Scene script records:
===============
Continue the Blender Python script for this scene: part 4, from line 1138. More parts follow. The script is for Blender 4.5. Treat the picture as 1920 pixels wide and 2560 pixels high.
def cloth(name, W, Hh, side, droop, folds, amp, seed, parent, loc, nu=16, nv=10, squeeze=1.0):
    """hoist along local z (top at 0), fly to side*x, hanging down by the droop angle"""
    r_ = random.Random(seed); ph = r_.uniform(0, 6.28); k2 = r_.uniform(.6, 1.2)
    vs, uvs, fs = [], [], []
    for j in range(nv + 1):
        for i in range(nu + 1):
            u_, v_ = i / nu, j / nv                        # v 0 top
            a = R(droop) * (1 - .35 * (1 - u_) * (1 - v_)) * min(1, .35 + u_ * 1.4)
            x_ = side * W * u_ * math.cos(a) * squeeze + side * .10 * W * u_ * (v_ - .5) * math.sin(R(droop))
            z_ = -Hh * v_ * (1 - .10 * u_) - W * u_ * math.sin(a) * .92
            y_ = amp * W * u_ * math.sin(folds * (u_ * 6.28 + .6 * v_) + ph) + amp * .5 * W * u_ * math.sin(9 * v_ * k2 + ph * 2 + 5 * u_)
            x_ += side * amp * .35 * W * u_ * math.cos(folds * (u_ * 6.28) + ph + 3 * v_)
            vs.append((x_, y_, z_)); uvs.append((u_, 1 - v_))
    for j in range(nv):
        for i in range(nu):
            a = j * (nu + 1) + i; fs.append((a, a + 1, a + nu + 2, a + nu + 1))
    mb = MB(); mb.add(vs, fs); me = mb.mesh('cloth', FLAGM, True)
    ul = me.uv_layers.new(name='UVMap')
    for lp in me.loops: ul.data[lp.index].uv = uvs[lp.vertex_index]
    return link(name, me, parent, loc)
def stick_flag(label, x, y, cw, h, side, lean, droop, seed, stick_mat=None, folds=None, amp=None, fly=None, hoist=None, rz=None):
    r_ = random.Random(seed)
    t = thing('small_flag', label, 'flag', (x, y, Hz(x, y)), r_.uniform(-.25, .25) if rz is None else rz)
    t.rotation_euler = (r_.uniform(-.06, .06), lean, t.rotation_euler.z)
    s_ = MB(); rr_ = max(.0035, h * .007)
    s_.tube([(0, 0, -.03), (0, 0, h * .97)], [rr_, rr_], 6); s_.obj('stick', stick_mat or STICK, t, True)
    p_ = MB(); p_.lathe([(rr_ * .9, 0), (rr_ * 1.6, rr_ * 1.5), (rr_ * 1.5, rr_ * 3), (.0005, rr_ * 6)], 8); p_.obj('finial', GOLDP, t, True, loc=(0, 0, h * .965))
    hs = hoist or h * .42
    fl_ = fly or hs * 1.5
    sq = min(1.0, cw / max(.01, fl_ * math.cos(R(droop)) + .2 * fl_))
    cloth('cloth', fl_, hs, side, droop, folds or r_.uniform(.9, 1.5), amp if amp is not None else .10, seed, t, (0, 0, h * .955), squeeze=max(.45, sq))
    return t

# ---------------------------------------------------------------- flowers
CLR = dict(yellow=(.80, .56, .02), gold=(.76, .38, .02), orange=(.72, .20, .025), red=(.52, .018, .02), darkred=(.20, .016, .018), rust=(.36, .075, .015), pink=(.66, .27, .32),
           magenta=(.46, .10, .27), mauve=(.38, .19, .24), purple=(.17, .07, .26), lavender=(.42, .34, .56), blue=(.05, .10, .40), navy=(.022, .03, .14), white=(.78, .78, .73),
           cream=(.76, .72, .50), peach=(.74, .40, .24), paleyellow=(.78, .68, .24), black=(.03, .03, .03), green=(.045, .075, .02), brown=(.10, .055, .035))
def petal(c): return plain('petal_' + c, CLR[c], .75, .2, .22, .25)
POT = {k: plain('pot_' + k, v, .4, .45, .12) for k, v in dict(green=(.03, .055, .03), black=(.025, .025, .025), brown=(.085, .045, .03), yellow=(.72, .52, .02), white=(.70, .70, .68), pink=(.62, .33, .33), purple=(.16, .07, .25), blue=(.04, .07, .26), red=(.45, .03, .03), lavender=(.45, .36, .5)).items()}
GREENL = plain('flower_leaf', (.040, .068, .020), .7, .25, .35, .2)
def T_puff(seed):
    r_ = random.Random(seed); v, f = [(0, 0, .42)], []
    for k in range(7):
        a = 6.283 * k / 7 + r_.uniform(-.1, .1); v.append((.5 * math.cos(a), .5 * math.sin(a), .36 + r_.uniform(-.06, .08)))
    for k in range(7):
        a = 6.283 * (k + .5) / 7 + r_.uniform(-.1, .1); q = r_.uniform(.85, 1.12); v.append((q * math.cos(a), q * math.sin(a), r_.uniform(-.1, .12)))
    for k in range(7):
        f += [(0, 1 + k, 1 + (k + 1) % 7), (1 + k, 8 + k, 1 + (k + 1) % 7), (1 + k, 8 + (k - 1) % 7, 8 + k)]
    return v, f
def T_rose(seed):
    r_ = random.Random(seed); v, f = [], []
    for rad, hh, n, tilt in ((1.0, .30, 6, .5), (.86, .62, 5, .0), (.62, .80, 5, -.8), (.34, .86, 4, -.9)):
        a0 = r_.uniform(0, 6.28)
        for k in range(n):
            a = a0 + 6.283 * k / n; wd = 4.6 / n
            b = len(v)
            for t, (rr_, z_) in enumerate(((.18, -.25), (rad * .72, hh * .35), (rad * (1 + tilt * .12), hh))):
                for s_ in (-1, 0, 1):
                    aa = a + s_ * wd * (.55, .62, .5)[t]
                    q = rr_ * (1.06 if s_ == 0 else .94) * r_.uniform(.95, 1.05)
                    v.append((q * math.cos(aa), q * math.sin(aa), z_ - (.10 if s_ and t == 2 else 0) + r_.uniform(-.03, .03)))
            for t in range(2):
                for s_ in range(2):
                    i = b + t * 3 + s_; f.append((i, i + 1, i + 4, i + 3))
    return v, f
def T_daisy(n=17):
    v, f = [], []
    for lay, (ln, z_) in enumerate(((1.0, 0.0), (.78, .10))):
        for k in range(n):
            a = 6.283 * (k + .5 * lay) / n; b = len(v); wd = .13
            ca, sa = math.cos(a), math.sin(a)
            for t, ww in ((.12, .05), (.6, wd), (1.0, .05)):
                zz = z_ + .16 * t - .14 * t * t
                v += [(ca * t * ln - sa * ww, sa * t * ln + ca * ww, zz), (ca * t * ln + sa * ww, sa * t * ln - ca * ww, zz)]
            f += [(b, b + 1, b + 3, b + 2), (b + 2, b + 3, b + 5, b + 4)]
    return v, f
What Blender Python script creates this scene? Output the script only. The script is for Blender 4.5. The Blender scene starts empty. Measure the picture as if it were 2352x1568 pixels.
===============
WHAT IS BEING ASKED: Produce a verbatim transcription of the entries above.

CORRECT OUTPUT:
Continue the Blender Python script for this scene: part 4, from line 1138. More parts follow. The script is for Blender 4.5. Treat the picture as 1920 pixels wide and 2560 pixels high.
def cloth(name, W, Hh, side, droop, folds, amp, seed, parent, loc, nu=16, nv=10, squeeze=1.0):
    """hoist along local z (top at 0), fly to side*x, hanging down by the droop angle"""
    r_ = random.Random(seed); ph = r_.uniform(0, 6.28); k2 = r_.uniform(.6, 1.2)
    vs, uvs, fs = [], [], []
    for j in range(nv + 1):
        for i in range(nu + 1):
            u_, v_ = i / nu, j / nv                        # v 0 top
            a = R(droop) * (1 - .35 * (1 - u_) * (1 - v_)) * min(1, .35 + u_ * 1.4)
            x_ = side * W * u_ * math.cos(a) * squeeze + side * .10 * W * u_ * (v_ - .5) * math.sin(R(droop))
            z_ = -Hh * v_ * (1 - .10 * u_) - W * u_ * math.sin(a) * .92
            y_ = amp * W * u_ * math.sin(folds * (u_ * 6.28 + .6 * v_) + ph) + amp * .5 * W * u_ * math.sin(9 * v_ * k2 + ph * 2 + 5 * u_)
            x_ += side * amp * .35 * W * u_ * math.cos(folds * (u_ * 6.28) + ph + 3 * v_)
            vs.append((x_, y_, z_)); uvs.append((u_, 1 - v_))
    for j in range(nv):
        for i in range(nu):
            a = j * (nu + 1) + i; fs.append((a, a + 1, a + nu + 2, a + nu + 1))
    mb = MB(); mb.add(vs, fs); me = mb.mesh('cloth', FLAGM, True)
    ul = me.uv_layers.new(name='UVMap')
    for lp in me.loops: ul.data[lp.index].uv = uvs[lp.vertex_index]
    return link(name, me, parent, loc)
def stick_flag(label, x, y, cw, h, side, lean, droop, seed, stick_mat=None, folds=None, amp=None, fly=None, hoist=None, rz=None):
    r_ = random.Random(seed)
    t = thing('small_flag', label, 'flag', (x, y, Hz(x, y)), r_.uniform(-.25, .25) if rz is None else rz)
    t.rotation_euler = (r_.uniform(-.06, .06), lean, t.rotation_euler.z)
    s_ = MB(); rr_ = max(.0035, h * .007)
    s_.tube([(0, 0, -.03), (0, 0, h * .97)], [rr_, rr_], 6); s_.obj('stick', stick_mat or STICK, t, True)
    p_ = MB(); p_.lathe([(rr_ * .9, 0), (rr_ * 1.6, rr_ * 1.5), (rr_ * 1.5, rr_ * 3), (.0005, rr_ * 6)], 8); p_.obj('finial', GOLDP, t, True, loc=(0, 0, h * .965))
    hs = hoist or h * .42
    fl_ = fly or hs * 1.5
    sq = min(1.0, cw / max(.01, fl_ * math.cos(R(droop)) + .2 * fl_))
    cloth('cloth', fl_, hs, side, droop, folds or r_.uniform(.9, 1.5), amp if amp is not None else .10, seed, t, (0, 0, h * .955), squeeze=max(.45, sq))
    return t

# ---------------------------------------------------------------- flowers
CLR = dict(yellow=(.80, .56, .02), gold=(.76, .38, .02), orange=(.72, .20, .025), red=(.52, .018, .02), darkred=(.20, .016, .018), rust=(.36, .075, .015), pink=(.66, .27, .32),
           magenta=(.46, .10, .27), mauve=(.38, .19, .24), purple=(.17, .07, .26), lavender=(.42, .34, .56), blue=(.05, .10, .40), navy=(.022, .03, .14), white=(.78, .78, .73),
           cream=(.76, .72, .50), peach=(.74, .40, .24), paleyellow=(.78, .68, .24), black=(.03, .03, .03), green=(.045, .075, .02), brown=(.10, .055, .035))
def petal(c): return plain('petal_' + c, CLR[c], .75, .2, .22, .25)
POT = {k: plain('pot_' + k, v, .4, .45, .12) for k, v in dict(green=(.03, .055, .03), black=(.025, .025, .025), brown=(.085, .045, .03), yellow=(.72, .52, .02), white=(.70, .70, .68), pink=(.62, .33, .33), purple=(.16, .07, .25), blue=(.04, .07, .26), red=(.45, .03, .03), lavender=(.45, .36, .5)).items()}
GREENL = plain('flower_leaf', (.040, .068, .020), .7, .25, .35, .2)
def T_puff(seed):
    r_ = random.Random(seed); v, f = [(0, 0, .42)], []
    for k in range(7):
        a = 6.283 * k / 7 + r_.uniform(-.1, .1); v.append((.5 * math.cos(a), .5 * math.sin(a), .36 + r_.uniform(-.06, .08)))
    for k in range(7):
        a = 6.283 * (k + .5) / 7 + r_.uniform(-.1, .1); q = r_.uniform(.85, 1.12); v.append((q * math.cos(a), q * math.sin(a), r_.uniform(-.1, .12)))
    for k in range(7):
        f += [(0, 1 + k, 1 + (k + 1) % 7), (1 + k, 8 + k, 1 + (k + 1) % 7), (1 + k, 8 + (k - 1) % 7, 8 + k)]
    return v, f
def T_rose(seed):
    r_ = random.Random(seed); v, f = [], []
    for rad, hh, n, tilt in ((1.0, .30, 6, .5), (.86, .62, 5, .0), (.62, .80, 5, -.8), (.34, .86, 4, -.9)):
        a0 = r_.uniform(0, 6.28)
        for k in range(n):
            a = a0 + 6.283 * k / n; wd = 4.6 / n
            b = len(v)
            for t, (rr_, z_) in enumerate(((.18, -.25), (rad * .72, hh * .35), (rad * (1 + tilt * .12), hh))):
                for s_ in (-1, 0, 1):
                    aa = a + s_ * wd * (.55, .62, .5)[t]
                    q = rr_ * (1.06 if s_ == 0 else .94) * r_.uniform(.95, 1.05)
                    v.append((q * math.cos(aa), q * math.sin(aa), z_ - (.10 if s_ and t == 2 else 0) + r_.uniform(-.03, .03)))
            for t in range(2):
                for s_ in range(2):
                    i = b + t * 3 + s_; f.append((i, i + 1, i + 4, i + 3))
    return v, f
def T_daisy(n=17):
    v, f = [], []
    for lay, (ln, z_) in enumerate(((1.0, 0.0), (.78, .10))):
        for k in range(n):
            a = 6.283 * (k + .5 * lay) / n; b = len(v); wd = .13
            ca, sa = math.cos(a), math.sin(a)
            for t, ww in ((.12, .05), (.6, wd), (1.0, .05)):
                zz = z_ + .16 * t - .14 * t * t
                v += [(ca * t * ln - sa * ww, sa * t * ln + ca * ww, zz), (ca * t * ln + sa * ww, sa * t * ln - ca * ww, zz)]
            f += [(b, b + 1, b + 3, b + 2), (b + 2, b + 3, b + 5, b + 4)]
    return v, f
What Blender Python script creates this scene? Output the script only. The script is for Blender 4.5. The Blender scene starts empty. Measure the picture as if it were 2352x1568 pixels.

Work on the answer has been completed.